» Task objective: Take the data below and repeat it exactly.

» Input:
──────────────────────────────

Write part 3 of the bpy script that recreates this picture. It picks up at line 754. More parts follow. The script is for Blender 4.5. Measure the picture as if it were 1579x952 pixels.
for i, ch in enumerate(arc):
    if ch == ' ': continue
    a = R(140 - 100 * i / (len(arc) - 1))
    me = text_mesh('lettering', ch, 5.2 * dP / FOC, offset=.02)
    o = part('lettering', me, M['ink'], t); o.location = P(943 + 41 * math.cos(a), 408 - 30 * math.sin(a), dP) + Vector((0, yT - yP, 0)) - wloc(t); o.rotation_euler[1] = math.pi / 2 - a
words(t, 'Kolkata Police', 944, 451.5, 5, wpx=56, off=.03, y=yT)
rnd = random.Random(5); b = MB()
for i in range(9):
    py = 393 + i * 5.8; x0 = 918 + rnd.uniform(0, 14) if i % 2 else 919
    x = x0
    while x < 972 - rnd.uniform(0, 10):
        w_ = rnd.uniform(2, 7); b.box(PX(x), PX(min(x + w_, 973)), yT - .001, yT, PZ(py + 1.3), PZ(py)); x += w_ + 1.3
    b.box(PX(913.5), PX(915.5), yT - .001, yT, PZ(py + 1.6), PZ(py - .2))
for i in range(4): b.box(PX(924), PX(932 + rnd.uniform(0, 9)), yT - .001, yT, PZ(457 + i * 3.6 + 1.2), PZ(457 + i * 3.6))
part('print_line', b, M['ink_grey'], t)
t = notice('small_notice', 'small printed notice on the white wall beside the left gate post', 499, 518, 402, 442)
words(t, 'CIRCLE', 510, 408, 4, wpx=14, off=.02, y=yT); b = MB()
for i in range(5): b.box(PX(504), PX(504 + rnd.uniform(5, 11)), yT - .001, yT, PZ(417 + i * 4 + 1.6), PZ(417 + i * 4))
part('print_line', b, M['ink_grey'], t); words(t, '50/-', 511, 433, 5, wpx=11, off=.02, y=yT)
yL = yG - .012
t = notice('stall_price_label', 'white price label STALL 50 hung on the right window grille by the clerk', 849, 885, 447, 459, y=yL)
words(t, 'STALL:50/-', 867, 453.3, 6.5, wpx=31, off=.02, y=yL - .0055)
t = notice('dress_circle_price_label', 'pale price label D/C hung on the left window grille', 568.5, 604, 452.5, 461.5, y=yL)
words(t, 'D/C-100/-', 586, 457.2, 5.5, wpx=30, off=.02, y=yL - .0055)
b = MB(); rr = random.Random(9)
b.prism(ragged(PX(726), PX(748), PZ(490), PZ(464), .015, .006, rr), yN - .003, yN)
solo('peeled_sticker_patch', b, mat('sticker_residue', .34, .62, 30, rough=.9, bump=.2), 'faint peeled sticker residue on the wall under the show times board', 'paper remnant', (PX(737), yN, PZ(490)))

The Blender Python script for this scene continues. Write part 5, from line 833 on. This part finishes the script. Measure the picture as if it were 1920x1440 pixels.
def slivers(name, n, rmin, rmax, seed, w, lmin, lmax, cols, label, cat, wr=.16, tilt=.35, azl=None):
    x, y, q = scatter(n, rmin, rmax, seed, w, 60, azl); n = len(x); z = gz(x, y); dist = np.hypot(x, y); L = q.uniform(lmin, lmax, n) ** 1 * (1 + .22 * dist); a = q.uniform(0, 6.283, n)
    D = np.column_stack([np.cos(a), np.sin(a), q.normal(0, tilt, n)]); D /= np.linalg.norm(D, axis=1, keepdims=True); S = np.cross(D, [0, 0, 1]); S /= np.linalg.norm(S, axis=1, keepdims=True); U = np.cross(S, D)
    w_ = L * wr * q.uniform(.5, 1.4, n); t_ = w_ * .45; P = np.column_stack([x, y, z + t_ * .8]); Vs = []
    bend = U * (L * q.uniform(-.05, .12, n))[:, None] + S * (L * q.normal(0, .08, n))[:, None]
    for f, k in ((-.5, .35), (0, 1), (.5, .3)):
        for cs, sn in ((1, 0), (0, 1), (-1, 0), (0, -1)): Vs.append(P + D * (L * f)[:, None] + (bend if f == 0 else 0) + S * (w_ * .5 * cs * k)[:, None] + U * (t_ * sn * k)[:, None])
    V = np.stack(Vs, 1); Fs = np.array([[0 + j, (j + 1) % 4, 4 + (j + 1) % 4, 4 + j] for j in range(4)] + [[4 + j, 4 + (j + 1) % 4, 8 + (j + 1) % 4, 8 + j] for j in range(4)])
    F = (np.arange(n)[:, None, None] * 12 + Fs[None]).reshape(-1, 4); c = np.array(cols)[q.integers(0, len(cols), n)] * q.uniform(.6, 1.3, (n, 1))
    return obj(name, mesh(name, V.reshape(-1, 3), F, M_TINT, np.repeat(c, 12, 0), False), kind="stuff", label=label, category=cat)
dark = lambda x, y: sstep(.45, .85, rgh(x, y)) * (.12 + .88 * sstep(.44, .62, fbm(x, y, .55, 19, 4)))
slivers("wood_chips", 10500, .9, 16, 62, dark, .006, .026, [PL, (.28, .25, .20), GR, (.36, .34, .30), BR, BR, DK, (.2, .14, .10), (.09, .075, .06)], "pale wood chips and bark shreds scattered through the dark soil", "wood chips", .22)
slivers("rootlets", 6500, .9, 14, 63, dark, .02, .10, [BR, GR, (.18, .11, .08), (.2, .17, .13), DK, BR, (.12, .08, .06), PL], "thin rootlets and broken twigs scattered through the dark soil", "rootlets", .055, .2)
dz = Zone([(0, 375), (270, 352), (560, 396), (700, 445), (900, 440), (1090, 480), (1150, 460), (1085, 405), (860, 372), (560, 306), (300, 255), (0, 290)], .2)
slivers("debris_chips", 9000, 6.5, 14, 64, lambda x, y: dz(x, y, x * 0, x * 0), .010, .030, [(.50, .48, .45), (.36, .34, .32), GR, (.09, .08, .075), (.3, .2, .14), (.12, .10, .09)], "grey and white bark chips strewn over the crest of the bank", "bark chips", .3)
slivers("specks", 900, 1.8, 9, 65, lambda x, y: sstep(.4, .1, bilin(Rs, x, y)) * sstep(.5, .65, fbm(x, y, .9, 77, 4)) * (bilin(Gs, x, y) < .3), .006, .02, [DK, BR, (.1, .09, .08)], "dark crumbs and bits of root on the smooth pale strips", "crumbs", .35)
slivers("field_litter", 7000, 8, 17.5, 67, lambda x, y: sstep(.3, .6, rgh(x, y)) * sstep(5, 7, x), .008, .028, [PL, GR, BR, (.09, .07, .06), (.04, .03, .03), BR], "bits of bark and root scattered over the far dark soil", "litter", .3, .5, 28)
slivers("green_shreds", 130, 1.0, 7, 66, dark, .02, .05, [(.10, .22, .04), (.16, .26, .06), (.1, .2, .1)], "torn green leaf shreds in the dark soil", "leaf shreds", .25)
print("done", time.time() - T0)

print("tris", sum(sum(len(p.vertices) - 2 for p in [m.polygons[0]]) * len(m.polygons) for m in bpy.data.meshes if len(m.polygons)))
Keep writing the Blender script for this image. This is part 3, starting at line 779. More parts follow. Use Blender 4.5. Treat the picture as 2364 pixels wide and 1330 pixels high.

──────────────────────────────

» Result for this exercise:
Write part 3 of the bpy script that recreates this picture. It picks up at line 754. More parts follow. The script is for Blender 4.5. Measure the picture as if it were 1579x952 pixels.
for i, ch in enumerate(arc):
    if ch == ' ': continue
    a = R(140 - 100 * i / (len(arc) - 1))
    me = text_mesh('lettering', ch, 5.2 * dP / FOC, offset=.02)
    o = part('lettering', me, M['ink'], t); o.location = P(943 + 41 * math.cos(a), 408 - 30 * math.sin(a), dP) + Vector((0, yT - yP, 0)) - wloc(t); o.rotation_euler[1] = math.pi / 2 - a
words(t, 'Kolkata Police', 944, 451.5, 5, wpx=56, off=.03, y=yT)
rnd = random.Random(5); b = MB()
for i in range(9):
    py = 393 + i * 5.8; x0 = 918 + rnd.uniform(0, 14) if i % 2 else 919
    x = x0
    while x < 972 - rnd.uniform(0, 10):
        w_ = rnd.uniform(2, 7); b.box(PX(x), PX(min(x + w_, 973)), yT - .001, yT, PZ(py + 1.3), PZ(py)); x += w_ + 1.3
    b.box(PX(913.5), PX(915.5), yT - .001, yT, PZ(py + 1.6), PZ(py - .2))
for i in range(4): b.box(PX(924), PX(932 + rnd.uniform(0, 9)), yT - .001, yT, PZ(457 + i * 3.6 + 1.2), PZ(457 + i * 3.6))
part('print_line', b, M['ink_grey'], t)
t = notice('small_notice', 'small printed notice on the white wall beside the left gate post', 499, 518, 402, 442)
words(t, 'CIRCLE', 510, 408, 4, wpx=14, off=.02, y=yT); b = MB()
for i in range(5): b.box(PX(504), PX(504 + rnd.uniform(5, 11)), yT - .001, yT, PZ(417 + i * 4 + 1.6), PZ(417 + i * 4))
part('print_line', b, M['ink_grey'], t); words(t, '50/-', 511, 433, 5, wpx=11, off=.02, y=yT)
yL = yG - .012
t = notice('stall_price_label', 'white price label STALL 50 hung on the right window grille by the clerk', 849, 885, 447, 459, y=yL)
words(t, 'STALL:50/-', 867, 453.3, 6.5, wpx=31, off=.02, y=yL - .0055)
t = notice('dress_circle_price_label', 'pale price label D/C hung on the left window grille', 568.5, 604, 452.5, 461.5, y=yL)
words(t, 'D/C-100/-', 586, 457.2, 5.5, wpx=30, off=.02, y=yL - .0055)
b = MB(); rr = random.Random(9)
b.prism(ragged(PX(726), PX(748), PZ(490), PZ(464), .015, .006, rr), yN - .003, yN)
solo('peeled_sticker_patch', b, mat('sticker_residue', .34, .62, 30, rough=.9, bump=.2), 'faint peeled sticker residue on the wall under the show times board', 'paper remnant', (PX(737), yN, PZ(490)))

The Blender Python script for this scene continues. Write part 5, from line 833 on. This part finishes the script. Measure the picture as if it were 1920x1440 pixels.
def slivers(name, n, rmin, rmax, seed, w, lmin, lmax, cols, label, cat, wr=.16, tilt=.35, azl=None):
    x, y, q = scatter(n, rmin, rmax, seed, w, 60, azl); n = len(x); z = gz(x, y); dist = np.hypot(x, y); L = q.uniform(lmin, lmax, n) ** 1 * (1 + .22 * dist); a = q.uniform(0, 6.283, n)
    D = np.column_stack([np.cos(a), np.sin(a), q.normal(0, tilt, n)]); D /= np.linalg.norm(D, axis=1, keepdims=True); S = np.cross(D, [0, 0, 1]); S /= np.linalg.norm(S, axis=1, keepdims=True); U = np.cross(S, D)
    w_ = L * wr * q.uniform(.5, 1.4, n); t_ = w_ * .45; P = np.column_stack([x, y, z + t_ * .8]); Vs = []
    bend = U * (L * q.uniform(-.05, .12, n))[:, None] + S * (L * q.normal(0, .08, n))[:, None]
    for f, k in ((-.5, .35), (0, 1), (.5, .3)):
        for cs, sn in ((1, 0), (0, 1), (-1, 0), (0, -1)): Vs.append(P + D * (L * f)[:, None] + (bend if f == 0 else 0) + S * (w_ * .5 * cs * k)[:, None] + U * (t_ * sn * k)[:, None])
    V = np.stack(Vs, 1); Fs = np.array([[0 + j, (j + 1) % 4, 4 + (j + 1) % 4, 4 + j] for j in range(4)] + [[4 + j, 4 + (j + 1) % 4, 8 + (j + 1) % 4, 8 + j] for j in range(4)])
    F = (np.arange(n)[:, None, None] * 12 + Fs[None]).reshape(-1, 4); c = np.array(cols)[q.integers(0, len(cols), n)] * q.uniform(.6, 1.3, (n, 1))
    return obj(name, mesh(name, V.reshape(-1, 3), F, M_TINT, np.repeat(c, 12, 0), False), kind="stuff", label=label, category=cat)
dark = lambda x, y: sstep(.45, .85, rgh(x, y)) * (.12 + .88 * sstep(.44, .62, fbm(x, y, .55, 19, 4)))
slivers("wood_chips", 10500, .9, 16, 62, dark, .006, .026, [PL, (.28, .25, .20), GR, (.36, .34, .30), BR, BR, DK, (.2, .14, .10), (.09, .075, .06)], "pale wood chips and bark shreds scattered through the dark soil", "wood chips", .22)
slivers("rootlets", 6500, .9, 14, 63, dark, .02, .10, [BR, GR, (.18, .11, .08), (.2, .17, .13), DK, BR, (.12, .08, .06), PL], "thin rootlets and broken twigs scattered through the dark soil", "rootlets", .055, .2)
dz = Zone([(0, 375), (270, 352), (560, 396), (700, 445), (900, 440), (1090, 480), (1150, 460), (1085, 405), (860, 372), (560, 306), (300, 255), (0, 290)], .2)
slivers("debris_chips", 9000, 6.5, 14, 64, lambda x, y: dz(x, y, x * 0, x * 0), .010, .030, [(.50, .48, .45), (.36, .34, .32), GR, (.09, .08, .075), (.3, .2, .14), (.12, .10, .09)], "grey and white bark chips strewn over the crest of the bank", "bark chips", .3)
slivers("specks", 900, 1.8, 9, 65, lambda x, y: sstep(.4, .1, bilin(Rs, x, y)) * sstep(.5, .65, fbm(x, y, .9, 77, 4)) * (bilin(Gs, x, y) < .3), .006, .02, [DK, BR, (.1, .09, .08)], "dark crumbs and bits of root on the smooth pale strips", "crumbs", .35)
slivers("field_litter", 7000, 8, 17.5, 67, lambda x, y: sstep(.3, .6, rgh(x, y)) * sstep(5, 7, x), .008, .028, [PL, GR, BR, (.09, .07, .06), (.04, .03, .03), BR], "bits of bark and root scattered over the far dark soil", "litter", .3, .5, 28)
slivers("green_shreds", 130, 1.0, 7, 66, dark, .02, .05, [(.10, .22, .04), (.16, .26, .06), (.1, .2, .1)], "torn green leaf shreds in the dark soil", "leaf shreds", .25)
print("done", time.time() - T0)

print("tris", sum(sum(len(p.vertices) - 2 for p in [m.polygons[0]]) * len(m.polygons) for m in bpy.data.meshes if len(m.polygons)))
Keep writing the Blender script for this image. This is part 3, starting at line 779. More parts follow. Use Blender 4.5. Treat the picture as 2364 pixels wide and 1330 pixels high.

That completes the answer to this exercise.